— begin Source material —

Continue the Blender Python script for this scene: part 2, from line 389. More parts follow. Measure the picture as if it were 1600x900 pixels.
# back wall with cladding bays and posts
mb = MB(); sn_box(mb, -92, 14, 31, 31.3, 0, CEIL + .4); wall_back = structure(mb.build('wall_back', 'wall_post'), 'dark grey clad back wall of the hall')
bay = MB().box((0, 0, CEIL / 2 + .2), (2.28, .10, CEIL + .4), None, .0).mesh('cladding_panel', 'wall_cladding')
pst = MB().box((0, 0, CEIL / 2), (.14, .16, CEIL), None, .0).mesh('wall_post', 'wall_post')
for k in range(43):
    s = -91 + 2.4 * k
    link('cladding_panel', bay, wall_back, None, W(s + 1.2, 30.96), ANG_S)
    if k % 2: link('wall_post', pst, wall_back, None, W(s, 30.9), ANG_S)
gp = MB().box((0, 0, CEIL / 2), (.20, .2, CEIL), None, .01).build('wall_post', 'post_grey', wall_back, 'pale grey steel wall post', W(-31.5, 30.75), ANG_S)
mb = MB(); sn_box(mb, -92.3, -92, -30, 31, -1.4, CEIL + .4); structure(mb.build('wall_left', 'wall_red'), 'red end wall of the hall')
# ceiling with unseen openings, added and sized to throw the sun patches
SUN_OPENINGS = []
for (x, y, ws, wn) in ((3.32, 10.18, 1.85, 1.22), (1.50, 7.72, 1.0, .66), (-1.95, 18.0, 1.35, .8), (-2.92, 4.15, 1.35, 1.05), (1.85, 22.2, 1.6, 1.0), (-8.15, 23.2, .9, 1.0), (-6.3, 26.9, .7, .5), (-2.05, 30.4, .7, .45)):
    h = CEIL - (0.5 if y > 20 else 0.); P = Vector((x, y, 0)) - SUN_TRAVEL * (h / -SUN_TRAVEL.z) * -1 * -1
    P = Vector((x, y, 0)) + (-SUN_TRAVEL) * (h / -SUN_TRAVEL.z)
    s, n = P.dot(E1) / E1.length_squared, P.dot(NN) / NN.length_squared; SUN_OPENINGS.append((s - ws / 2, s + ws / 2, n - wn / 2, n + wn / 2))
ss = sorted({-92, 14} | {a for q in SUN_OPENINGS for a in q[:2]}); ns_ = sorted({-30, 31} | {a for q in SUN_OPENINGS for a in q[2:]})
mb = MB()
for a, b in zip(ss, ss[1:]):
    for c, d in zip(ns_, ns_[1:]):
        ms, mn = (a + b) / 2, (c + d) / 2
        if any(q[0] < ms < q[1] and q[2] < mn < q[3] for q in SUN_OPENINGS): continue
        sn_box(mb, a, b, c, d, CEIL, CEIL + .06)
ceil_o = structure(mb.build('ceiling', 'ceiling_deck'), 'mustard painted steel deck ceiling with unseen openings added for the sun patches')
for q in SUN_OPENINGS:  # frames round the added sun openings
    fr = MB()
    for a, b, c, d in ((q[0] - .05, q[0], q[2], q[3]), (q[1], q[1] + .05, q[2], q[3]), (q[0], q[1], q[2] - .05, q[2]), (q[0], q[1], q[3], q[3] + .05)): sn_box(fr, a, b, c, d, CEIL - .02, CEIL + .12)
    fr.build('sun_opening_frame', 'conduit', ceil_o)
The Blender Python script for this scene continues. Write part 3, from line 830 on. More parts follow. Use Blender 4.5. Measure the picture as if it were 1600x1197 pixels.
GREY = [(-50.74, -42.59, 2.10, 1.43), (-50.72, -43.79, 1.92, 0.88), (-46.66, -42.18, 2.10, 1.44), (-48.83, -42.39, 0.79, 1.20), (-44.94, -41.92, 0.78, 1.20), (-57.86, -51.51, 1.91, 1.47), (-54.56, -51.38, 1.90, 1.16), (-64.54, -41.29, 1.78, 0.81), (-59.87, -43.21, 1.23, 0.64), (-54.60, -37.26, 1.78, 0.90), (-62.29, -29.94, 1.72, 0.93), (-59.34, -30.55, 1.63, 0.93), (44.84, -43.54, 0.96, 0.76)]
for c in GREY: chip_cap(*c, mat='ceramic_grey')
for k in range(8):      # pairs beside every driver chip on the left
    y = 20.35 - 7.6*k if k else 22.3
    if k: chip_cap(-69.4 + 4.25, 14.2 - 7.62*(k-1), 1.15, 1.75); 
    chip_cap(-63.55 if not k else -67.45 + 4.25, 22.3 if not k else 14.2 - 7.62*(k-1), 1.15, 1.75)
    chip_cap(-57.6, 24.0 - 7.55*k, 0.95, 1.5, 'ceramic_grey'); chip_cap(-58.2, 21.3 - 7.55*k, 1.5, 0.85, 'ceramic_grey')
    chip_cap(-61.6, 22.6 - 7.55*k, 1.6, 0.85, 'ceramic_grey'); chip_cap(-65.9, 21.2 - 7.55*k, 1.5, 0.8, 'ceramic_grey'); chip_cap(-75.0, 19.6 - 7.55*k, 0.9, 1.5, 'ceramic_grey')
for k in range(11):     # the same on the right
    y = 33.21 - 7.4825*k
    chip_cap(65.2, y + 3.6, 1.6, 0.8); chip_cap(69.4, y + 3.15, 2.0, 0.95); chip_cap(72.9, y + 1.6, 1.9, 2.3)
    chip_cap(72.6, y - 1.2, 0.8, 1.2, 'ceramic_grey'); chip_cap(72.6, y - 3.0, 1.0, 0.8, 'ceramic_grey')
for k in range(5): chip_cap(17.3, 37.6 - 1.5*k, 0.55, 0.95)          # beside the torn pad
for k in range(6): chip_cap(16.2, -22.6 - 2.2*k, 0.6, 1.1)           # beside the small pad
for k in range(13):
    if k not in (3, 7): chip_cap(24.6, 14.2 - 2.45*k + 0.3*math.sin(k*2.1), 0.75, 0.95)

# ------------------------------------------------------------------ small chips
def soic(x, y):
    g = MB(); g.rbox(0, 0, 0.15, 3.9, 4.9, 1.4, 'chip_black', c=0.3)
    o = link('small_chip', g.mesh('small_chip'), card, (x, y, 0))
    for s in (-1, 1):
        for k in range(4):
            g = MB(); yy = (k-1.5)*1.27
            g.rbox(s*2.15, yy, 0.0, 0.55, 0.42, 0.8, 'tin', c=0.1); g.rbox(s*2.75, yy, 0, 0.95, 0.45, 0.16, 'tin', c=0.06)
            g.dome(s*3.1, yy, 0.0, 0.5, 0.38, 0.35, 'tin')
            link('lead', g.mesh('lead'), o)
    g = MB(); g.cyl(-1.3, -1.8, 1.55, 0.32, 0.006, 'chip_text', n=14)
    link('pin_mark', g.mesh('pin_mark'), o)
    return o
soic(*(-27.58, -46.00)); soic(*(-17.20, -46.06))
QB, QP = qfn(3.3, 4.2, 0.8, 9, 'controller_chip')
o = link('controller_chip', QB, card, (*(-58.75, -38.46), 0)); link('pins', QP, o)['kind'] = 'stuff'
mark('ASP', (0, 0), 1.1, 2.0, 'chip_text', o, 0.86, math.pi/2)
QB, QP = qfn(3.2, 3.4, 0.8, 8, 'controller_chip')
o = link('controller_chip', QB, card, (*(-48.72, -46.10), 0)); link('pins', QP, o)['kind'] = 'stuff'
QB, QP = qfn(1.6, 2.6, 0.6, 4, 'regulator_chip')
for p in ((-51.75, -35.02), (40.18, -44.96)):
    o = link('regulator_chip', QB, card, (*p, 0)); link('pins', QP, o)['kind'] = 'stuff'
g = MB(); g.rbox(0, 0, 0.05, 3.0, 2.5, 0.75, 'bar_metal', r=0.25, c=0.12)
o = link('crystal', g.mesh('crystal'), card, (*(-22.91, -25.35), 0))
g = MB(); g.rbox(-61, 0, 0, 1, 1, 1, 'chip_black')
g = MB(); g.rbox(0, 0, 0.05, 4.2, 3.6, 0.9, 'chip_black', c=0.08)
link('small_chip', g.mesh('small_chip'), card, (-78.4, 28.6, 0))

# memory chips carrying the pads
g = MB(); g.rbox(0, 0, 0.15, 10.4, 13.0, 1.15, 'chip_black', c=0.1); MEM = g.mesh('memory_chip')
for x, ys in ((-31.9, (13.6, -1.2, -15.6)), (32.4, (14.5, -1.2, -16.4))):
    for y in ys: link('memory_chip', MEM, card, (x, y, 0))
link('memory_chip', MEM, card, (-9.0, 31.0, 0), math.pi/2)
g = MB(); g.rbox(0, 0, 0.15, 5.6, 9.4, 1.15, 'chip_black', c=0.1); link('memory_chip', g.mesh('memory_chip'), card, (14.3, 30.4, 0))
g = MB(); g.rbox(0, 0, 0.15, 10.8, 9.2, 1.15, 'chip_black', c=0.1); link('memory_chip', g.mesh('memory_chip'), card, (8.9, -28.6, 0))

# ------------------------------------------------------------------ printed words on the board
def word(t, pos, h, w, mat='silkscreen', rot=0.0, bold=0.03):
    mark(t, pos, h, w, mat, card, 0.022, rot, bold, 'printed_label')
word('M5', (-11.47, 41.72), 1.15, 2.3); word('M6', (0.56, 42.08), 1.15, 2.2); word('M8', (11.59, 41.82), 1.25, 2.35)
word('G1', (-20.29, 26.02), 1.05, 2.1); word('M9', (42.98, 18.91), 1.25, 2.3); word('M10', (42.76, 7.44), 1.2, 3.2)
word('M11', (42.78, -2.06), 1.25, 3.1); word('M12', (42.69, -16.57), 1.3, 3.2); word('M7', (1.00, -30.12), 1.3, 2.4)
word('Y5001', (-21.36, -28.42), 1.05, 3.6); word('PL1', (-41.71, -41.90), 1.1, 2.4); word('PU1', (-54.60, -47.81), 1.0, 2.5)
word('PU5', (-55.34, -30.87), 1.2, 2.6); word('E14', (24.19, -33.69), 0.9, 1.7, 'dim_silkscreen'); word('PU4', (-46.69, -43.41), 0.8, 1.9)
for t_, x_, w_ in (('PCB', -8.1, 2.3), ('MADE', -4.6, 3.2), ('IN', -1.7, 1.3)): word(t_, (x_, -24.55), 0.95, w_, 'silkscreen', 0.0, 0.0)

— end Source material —

_Exercise_. Indicate how many lines of the material contain the string "script", giving the number and nothing more.

_Exercise response_. 2